In February 2009, Lord Ahmed finally managed to achieve international infamy. Unhappy with the idea that the House of Lords was intent on screening Fitna, and knowing that Islam was about to incriminate itself through images of its Holy Book’s Unholy Words and its Holy Book’s Unavoidable and Unholy Physical Actions, Lord Ahmed, acting with surprising alacrity, bounded tubbily into Islam’s version of defence code green.

A legal threat to the organising Lords here, a violent threat of 10,000 men in beards there, and his job was done. No Fitna, no Wilders, no backbone, no democracy, no questions, no comeback, no longer Great Britain.

Or so we thought.

Within days though, the ex-empire struck back. Despite Ahmed’s proud boast to the foreign press that he had won a victory for the Muslim community the House of Lords reissued an invitation to Geert Wilders and sanity appeared to resume for a brief few days, until Britain’s quisling Home Secretary Jacqui Smith banned Wilders from the UK on the grounds his mere presence may cause British Muslims to tut disapprovingly and shake their heads sorrowfully.

I have no doubt a deal was struck between Ahmed and ex-primary-school-teacher-turned-Home-Secretary Jacqui Smith, whereby the Lords could still screen Fitna, but Wilders would remain banned as long as there were no men in beards anywhere near the Houses of Parliament, as indeed there were not. Nor were there any nervous looking policemen alongside their newly issued riot vans — one forward gear, four reverse. This was way above street level agitation and organisation.

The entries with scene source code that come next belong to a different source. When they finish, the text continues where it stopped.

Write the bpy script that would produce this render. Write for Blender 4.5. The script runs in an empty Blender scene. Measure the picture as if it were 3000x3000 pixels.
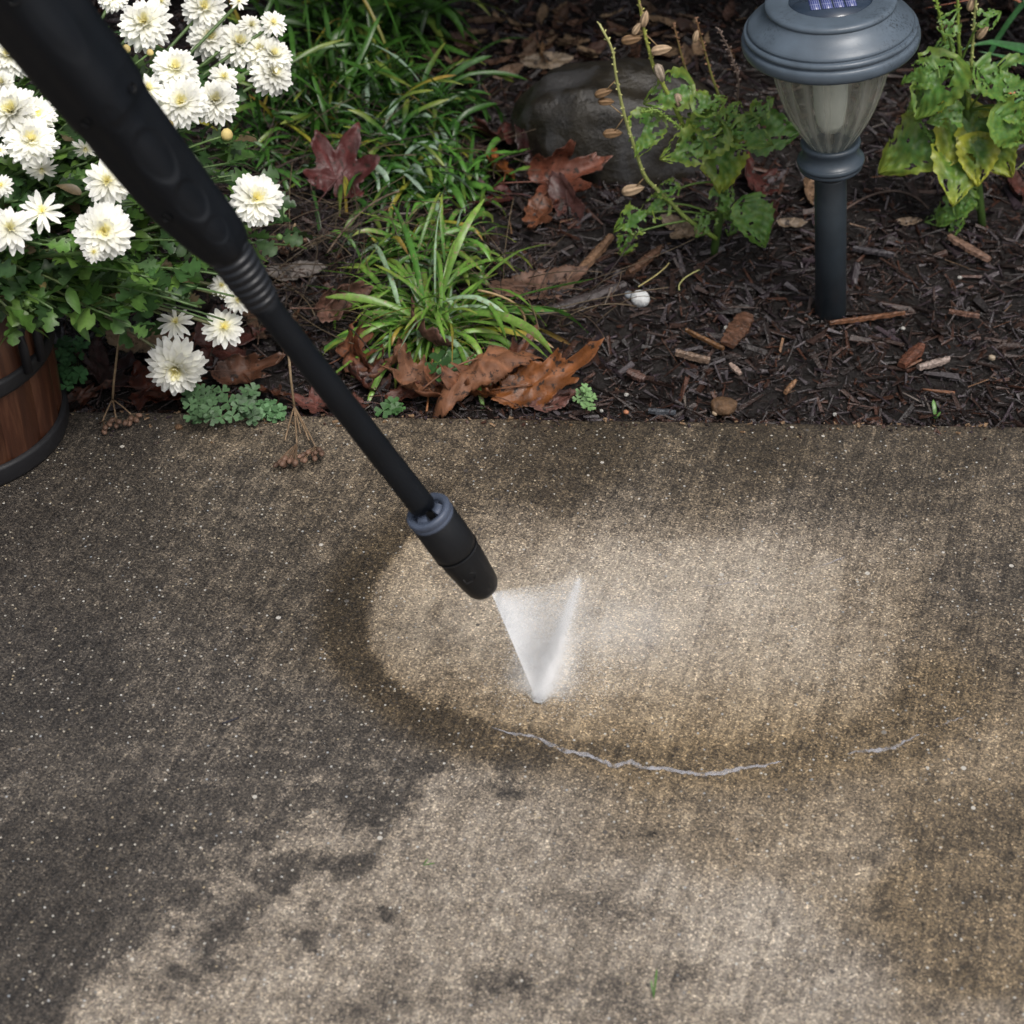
import bpy, math, random
import numpy as np
from mathutils import Vector, Matrix, Euler

# ------------------------------------------------------------------ camera, sky, sun, exposure
S = bpy.context.scene
COL = S.collection
R = math.radians
H = 1.05
PITCH = R(40)
F = 1500 / math.tan(R(15))          # focal length in photograph pixels (3000 wide)
cam = bpy.data.cameras.new("camera")
camo = bpy.data.objects.new("camera", cam)
COL.objects.link(camo)
camo.location = (0, 0, H)
camo.rotation_euler = (math.pi / 2 - PITCH, 0, 0)
cam.sensor_width = 36
cam.lens = F / 3000 * 36
cam.clip_start = 0.05
cam.clip_end = 500
cam.dof.use_dof = True
cam.dof.focus_distance = 1.62
cam.dof.aperture_fstop = 9.0
S.camera = camo

SUN_EL, SUN_AZ = R(62), R(150)
w = bpy.data.worlds.new("World")
S.world = w
w.use_nodes = True
wn, wl = w.node_tree.nodes, w.node_tree.links
bg = wn["Background"]
sky = wn.new("ShaderNodeTexSky")
sky.sky_type = 'NISHITA'
sky.sun_disc = False
sky.sun_elevation = SUN_EL
sky.sun_rotation = SUN_AZ
sky.dust_density = 6.0
sky.ozone_density = 0.6
hs = wn.new("ShaderNodeHueSaturation")
hs.inputs['Saturation'].default_value = 0.42      # overcast: the blue is veiled by cloud
wl.new(sky.outputs[0], hs.inputs['Color'])
wl.new(hs.outputs[0], bg.inputs[0])
bg.inputs[1].default_value = 0.12
sun = bpy.data.lights.new("sun", 'SUN')
sun.energy = 1.1
sun.angle = R(18)
sun.color = (1, .965, .91)
suno = bpy.data.objects.new("sun", sun)
COL.objects.link(suno)
sd = Vector((math.sin(SUN_AZ) * math.cos(SUN_EL), math.cos(SUN_AZ) * math.cos(SUN_EL), math.sin(SUN_EL)))
suno.rotation_euler = (-sd).to_track_quat('-Z', 'Y').to_euler()
suno.location = sd * 5
S.view_settings.view_transform = 'Standard'
S.view_settings.look = 'None'
S.view_settings.exposure = 0.27
S.view_settings.gamma = 1
S.render.engine = 'CYCLES'
S.cycles.use_denoising = True
S.cycles.max_bounces = 12
S.cycles.diffuse_bounces = 9
S.cycles.volume_bounces = 8
S.cycles.transparent_max_bounces = 24
S.cycles.volume_step_rate = 1.0

rng = np.random.default_rng(7)
random.seed(7)

# ------------------------------------------------------------------ projection helpers
CP, SP = math.cos(PITCH), math.sin(PITCH)
def ray(px, py):
    r = (px - 1500) / F
    d = (py - 1500) / F
    v = Vector((r, CP - d * SP, -SP - d * CP))
    return v            # not normalised: unit depth along the camera axis
CAM = Vector((0, 0, H))
def g(px, py, z=0.0):
    v = ray(px, py)
    return CAM + v * ((z - H) / v.z)
def at(px, py, y):      # point on the ray at world depth y
    v = ray(px, py)
    return CAM + v * (y / v.y)
def to_px(x, y, z):
    dx, dy, dz = x, y, z - H
    depth = dy * CP - dz * SP
    up = dy * SP + dz * CP
    return 1500 + F * dx / depth, 1500 - F * up / depth

# ------------------------------------------------------------------ object helpers
def tag(o, label=None, cat=None, group=None, kind=None):
    if label: o['label'] = label
    if cat: o['category'] = cat
    if group: o['group'] = group
    if kind: o['kind'] = kind
    return o
def empty(name, loc, rot=(0, 0, 0)):
    o = bpy.data.objects.new(name, None)
    o.empty_display_size = .02
    COL.objects.link(o)
    o.location = loc
    o.rotation_euler = rot
    return o
class MB:
    def __init__(s):
        s.v = []; s.f = []; s.c = []; s.n = 0
    def add(s, verts, faces, col=None):
        verts = np.asarray(verts, float).reshape(-1, 3)
        s.v.append(verts)
        b = s.n
        s.f.extend([tuple(b + i for i in f) for f in faces])
        if col is None: col = (1, 1, 1)
        col = np.asarray(col, float)
        if col.ndim == 1: col = np.tile(col, (len(verts), 1))
        s.c.append(col)
        s.n += len(verts)
    def mesh(s, name, mat, smooth=True):
        me = bpy.data.meshes.new(name)
        V = np.concatenate(s.v) if s.v else np.zeros((0, 3))
        me.from_pydata(V.tolist(), [], s.f)
        C = np.concatenate(s.c)
        a = me.attributes.new('col', 'FLOAT_COLOR', 'POINT')
        a.data.foreach_set('color', np.concatenate([C, np.ones((len(C), 1))], 1).ravel())
        if smooth:
            me.polygons.foreach_set('use_smooth', [True] * len(me.polygons))
        me.materials.append(mat)
        me.update()
        return me
    def build(s, name, mat, parent=None, smooth=True, loc=None):
        o = bpy.data.objects.new(name, s.mesh(name, mat, smooth))
        COL.objects.link(o)
        if parent: o.parent = parent
        if loc is not None: o.location = loc
        return o
def xf(V, loc=(0, 0, 0), rot=None, s=1.0):
    V = np.asarray(V, float) * s
    if rot is not None:
        V = V @ np.array(rot.to_matrix() if hasattr(rot, 'to_matrix') else rot).T
    return V + np.array(loc)
def lathe(prof, n=64, flute=None):
    V = []; Fc = []
    for i, (r, z) in enumerate(prof):
        for k in range(n):
            a = 2 * math.pi * k / n
            rr = r * (1 + (flute(i, a) if flute else 0))
            V.append((rr * math.cos(a), rr * math.sin(a), z))
    for i in range(len(prof) - 1):
        for k in range(n):
            k2 = (k + 1) % n
            Fc.append((i * n + k, i * n + k2, (i + 1) * n + k2, (i + 1) * n + k))
    return V, Fc
def frame_of(t, ref=None):
    t = np.array(t, float); t /= np.linalg.norm(t)
    ref = np.array((0, 0, 1.0)) if ref is None else np.array(ref, float)
    if abs(t @ ref) > .97: ref = np.array((1.0, 0, 0))
    a = np.cross(ref, t); a /= np.linalg.norm(a)
    return a, np.cross(t, a), t
def tube(pts, rad, n=6, cap=True, sx=1.0):
    pts = np.asarray(pts, float)
    m = len(pts)
    if np.isscalar(rad): rad = [rad] * m
    V = []; Fc = []
    for i in range(m):
        t = pts[min(i + 1, m - 1)] - pts[max(i - 1, 0)]
        if np.linalg.norm(t) < 1e-9: t = np.array((0, 0, 1.))
        a, b, _ = frame_of(t)
        for k in range(n):
            th = 2 * math.pi * k / n
            V.append(pts[i] + (a * math.cos(th) * sx + b * math.sin(th)) * rad[i])
    for i in range(m - 1):
        for k in range(n):
            k2 = (k + 1) % n
            Fc.append((i * n + k, i * n + k2, (i + 1) * n + k2, (i + 1) * n + k))
    if cap:
        Fc.append(tuple(range(n))[::-1]); Fc.append(tuple((m - 1) * n + k for k in range(n)))
    return V, Fc
def bez(p0, p1, p2, n=8):
    p0, p1, p2 = map(lambda p: np.array(p, float), (p0, p1, p2))
    t = np.linspace(0, 1, n)[:, None]
    return (1 - t) ** 2 * p0 + 2 * t * (1 - t) * p1 + t ** 2 * p2
def box(cx, cy, cz, sx, sy, sz):
    V = [(cx + i * sx / 2, cy + j * sy / 2, cz + k * sz / 2) for i in (-1, 1) for j in (-1, 1) for k in (-1, 1)]
    return V, [(0, 1, 3, 2), (4, 6, 7, 5), (0, 4, 5, 1), (2, 3, 7, 6), (0, 2, 6, 4), (1, 5, 7, 3)]
def ico(sub=2):
    import bmesh
    bm = bmesh.new(); bmesh.ops.create_icosphere(bm, subdivisions=sub, radius=1)
    V = np.array([v.co[:] for v in bm.verts]); Fc = [tuple(v.index for v in f.verts) for f in bm.faces]
    bm.free(); return V, Fc
ICO1, ICO2, ICO3, ICO4 = ico(1), ico(2), ico(3), ico(5)
_ph = np.random.default_rng(3).uniform(0, 6.28, (64, 3)); _dr = np.random.default_rng(4).normal(size=(64, 3))
_dr /= np.linalg.norm(_dr, axis=1)[:, None]
def snoise(P, scale=1.0, octs=3, seed=0):
    P = np.asarray(P, float) * scale
    out = np.zeros(len(P)); amp = 1; fr = 1; tot = 0
    for o in range(octs):
        for k in range(4):
            j = (seed * 7 + o * 4 + k) % 64
            out += amp * .35 * np.sin(P @ _dr[j] * fr * 6.28 + _ph[j, 0] + 1.3 * np.sin(P @ _dr[(j + 5) % 64] * fr * 4.1 + _ph[j, 1]))
        tot += amp; amp *= .5; fr *= 2.1
    return out / tot

# ------------------------------------------------------------------ materials
def new_mat(name):
    m = bpy.data.materials.new(name); m.use_nodes = True
    nt = m.node_tree; b = nt.nodes['Principled BSDF']
    return m, nt, b
def math_n(nt, op, a, b=None, c=None, clamp=False):
    n = nt.nodes.new('ShaderNodeMath'); n.operation = op; n.use_clamp = clamp
    for i, x in enumerate((a, b, c)):
        if x is None: continue
        if isinstance(x, (int, float)): n.inputs[i].default_value = x
        else: nt.links.new(x, n.inputs[i])
    return n.outputs[0]
def mixc(nt, fac, a, b, mode='MIX'):
    n = nt.nodes.new('ShaderNodeMix'); n.data_type = 'RGBA'; n.blend_type = mode
    for s_, x in ((n.inputs[0], fac), (n.inputs[6], a), (n.inputs[7], b)):
        if isinstance(x, (int, float)): s_.default_value = x
        elif isinstance(x, tuple): s_.default_value = (*x, 1) if len(x) == 3 else x
        else: nt.links.new(x, s_)
    return n.outputs[2]
def ramp(nt, fac, stops, interp='LINEAR'):
    n = nt.nodes.new('ShaderNodeValToRGB'); n.color_ramp.interpolation = interp
    e = n.color_ramp.elements
    while len(e) < len(stops): e.new(.5)
    for el, (p, c) in zip(e, stops):
        el.position = p
        el.color = (*c, 1) if isinstance(c, tuple) else (c, c, c, 1)
    nt.links.new(fac, n.inputs[0])
    return n.outputs[0]
def noise(nt, scale, detail=4, rough=.55, coord=None, out=0, dist=0):
    n = nt.nodes.new('ShaderNodeTexNoise')
    n.inputs['Scale'].default_value = scale; n.inputs['Detail'].default_value = detail
    n.inputs['Roughness'].default_value = rough; n.inputs['Distortion'].default_value = dist
    if coord is not None: nt.links.new(coord, n.inputs['Vector'])
    return n.outputs[out]
def voro(nt, scale, coord=None, feature='F1', rnd=1.0):
    n = nt.nodes.new('ShaderNodeTexVoronoi'); n.feature = feature
    n.inputs['Scale'].default_value = scale; n.inputs['Randomness'].default_value = rnd
    if coord is not None: nt.links.new(coord, n.inputs['Vector'])
    return n
def objc(nt):
    return nt.nodes.new('ShaderNodeTexCoord').outputs['Object']
def geoc(nt):
    return nt.nodes.new('ShaderNodeNewGeometry').outputs['Position']
def mapping(nt, coord, scale=(1, 1, 1), rot=(0, 0, 0)):
    n = nt.nodes.new('ShaderNodeMapping'); n.inputs['Scale'].default_value = scale; n.inputs['Rotation'].default_value = rot
    nt.links.new(coord, n.inputs[0]); return n.outputs[0]
def attr(nt, name='col'):
    n = nt.nodes.new('ShaderNodeAttribute'); n.attribute_name = name; return n
def bump(nt, b, h, strength=.5, dist=.002):
    n = nt.nodes.new('ShaderNodeBump'); n.inputs['Strength'].default_value = strength; n.inputs['Distance'].default_value = dist
    nt.links.new(h, n.inputs['Height']); nt.links.new(n.outputs[0], b.inputs['Normal']); return n
def setc(nt, b, x):
    if isinstance(x, tuple): b.inputs['Base Color'].default_value = (*x, 1)
    else: nt.links.new(x, b.inputs['Base Color'])

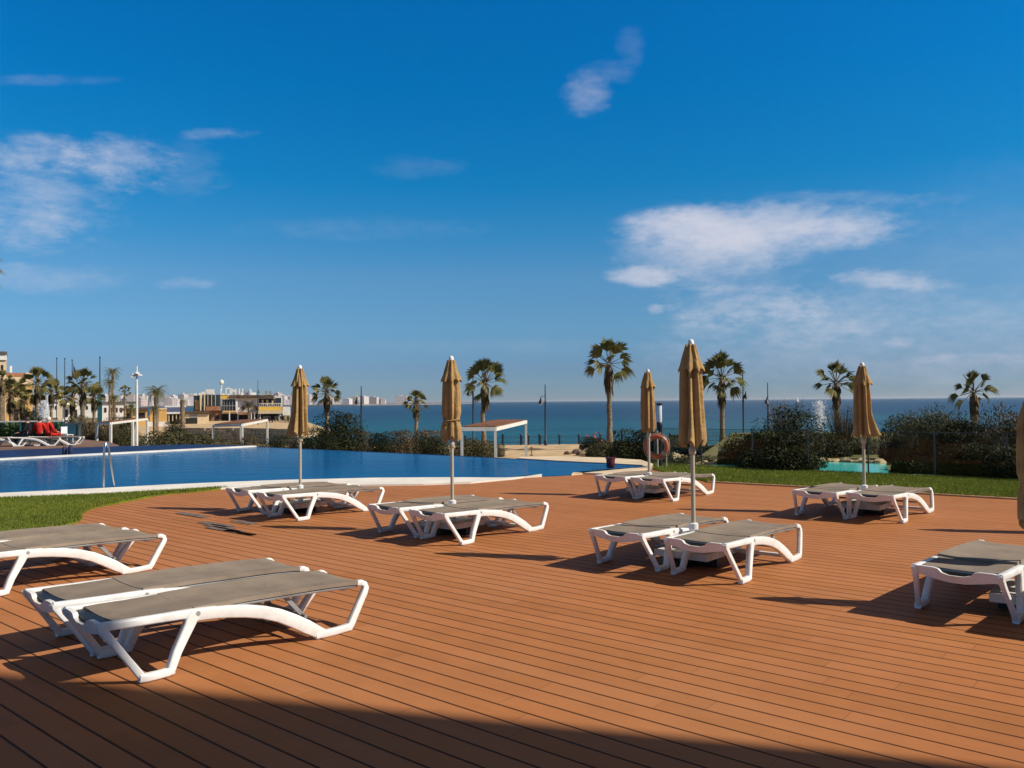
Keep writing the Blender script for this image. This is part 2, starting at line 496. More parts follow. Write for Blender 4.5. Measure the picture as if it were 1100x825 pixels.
def leaf_material(name, c1, c2, c3, scale=2.0, trans=0.25):
    m = bpy.data.materials.new(name); m.use_nodes = True
    t = m.node_tree; bs = t.nodes['Principled BSDF']
    pos = nd(t, 'ShaderNodeNewGeometry')
    n = nd(t, 'ShaderNodeTexNoise', i_Scale=scale, i_Detail=5.0); t.links.new(pos.outputs['Position'], n.inputs['Vector'])
    rp = nd(t, 'ShaderNodeMix', data_type='RGBA'); t.links.new(sstep(t, n.outputs[0], .35, .65), rp.inputs[0])
    rp.inputs[6].default_value = (*c1, 1); rp.inputs[7].default_value = (*c2, 1)
    r2 = nd(t, 'ShaderNodeMix', data_type='RGBA')
    t.links.new(mth(t, 'POWER', pos.outputs['Random Per Island'], 3.0), r2.inputs[0])
    t.links.new(rp.outputs[2], r2.inputs[6]); r2.inputs[7].default_value = (*c3, 1)
    t.links.new(r2.outputs[2], bs.inputs['Base Color'])
    bs.inputs['Roughness'].default_value = 0.55
    bs.inputs['Specular IOR Level'].default_value = 0.10
    tr = nd(t, 'ShaderNodeBsdfTranslucent'); t.links.new(r2.outputs[2], tr.inputs[0])
    ms = nd(t, 'ShaderNodeMixShader', i_Fac=trans)
    t.links.new(bs.outputs[0], ms.inputs[1]); t.links.new(tr.outputs[0], ms.inputs[2])
    t.links.new(ms.outputs[0], t.nodes['Material Output'].inputs[0])
    return m


M = {}
M['deck'] = deck_material()
M['white_plastic'] = mat('white_plastic', (0.80, 0.79, 0.77), 0.42, 0.05, 5.0, bump=0.05, bscale=60, objvar=0.04, dirt=(7.0, 0.30, (0.42, 0.36, 0.29)))
M['sling'] = mat('sling_fabric', (0.268, 0.216, 0.168), 0.85, 0.10, 3.0, spec=0.2, bump=0.25, bscale=320, objvar=0.07, dirt=(2.6, 0.28, (0.33, 0.29, 0.24)), weave=420.0)
M['black'] = mat('black_plastic', (0.012, 0.012, 0.013), 0.5)
M['grey_plastic'] = mat('grey_plastic', (0.30, 0.30, 0.30), 0.5)
M['canvas'] = mat('canvas_cloth', (0.42, 0.280, 0.120), 0.9, 0.10, 4.0, spec=0.1, bump=0.5, bscale=28, trans=0.03, objvar=0.09, dirt=(5.0, 0.45, (0.27, 0.19, 0.10)))
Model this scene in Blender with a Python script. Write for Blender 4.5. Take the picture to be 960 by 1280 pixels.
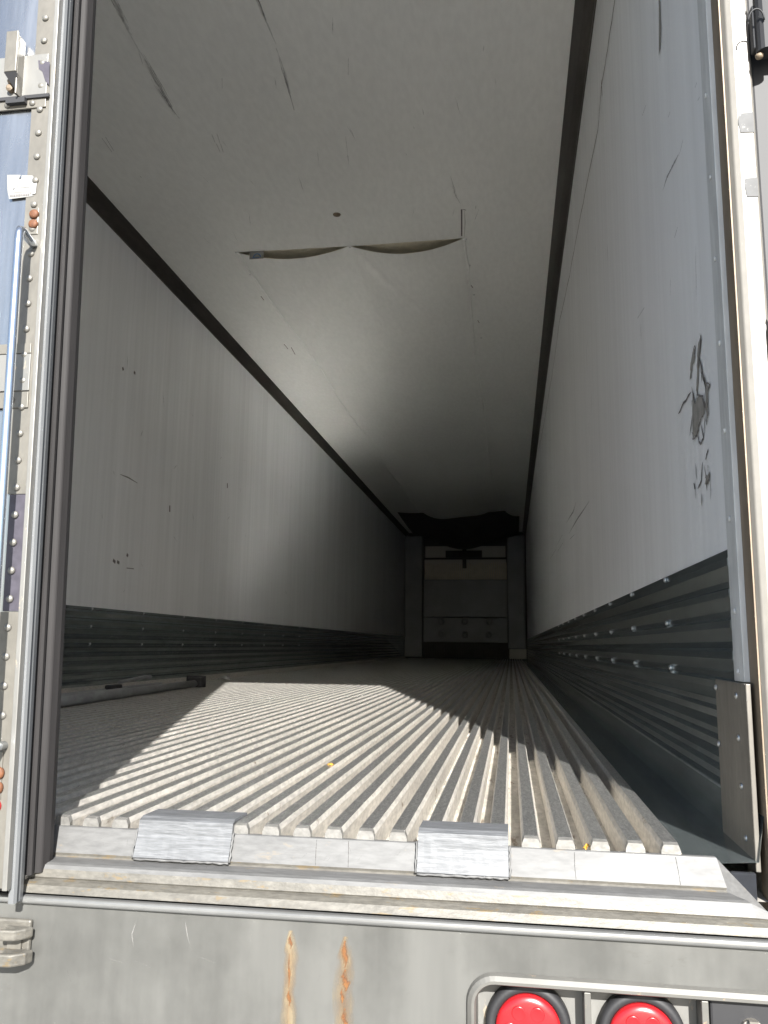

Given all the above, it is clear that Lord Ahmed’s loyalties lie with Islam and the greater Muslim world, rather than anything that could remotely be described as British. To threaten the British government itself, and to get away with it with nary a peep from the press is extraordinary. To boast about it and get away with it is even more so. He may take pride in a Muslim victory, but indigenous Brits should feel shame for a British defeat, which this event undoubtedly was.

Now I think such a man should be taken outside the House of Lords and given a thoroughly vigorous admonishment, part of which would include the explanation of the words “sedition” and “treason”.

Someone also needs to explain to our present Home Secretary the magnitude of what she has allowed to happen. Perhaps she should be taken to a war cemetery where she can pause and reflect on what she has done, as she looks at the headstones of the brave young men she has betrayed, along with her country.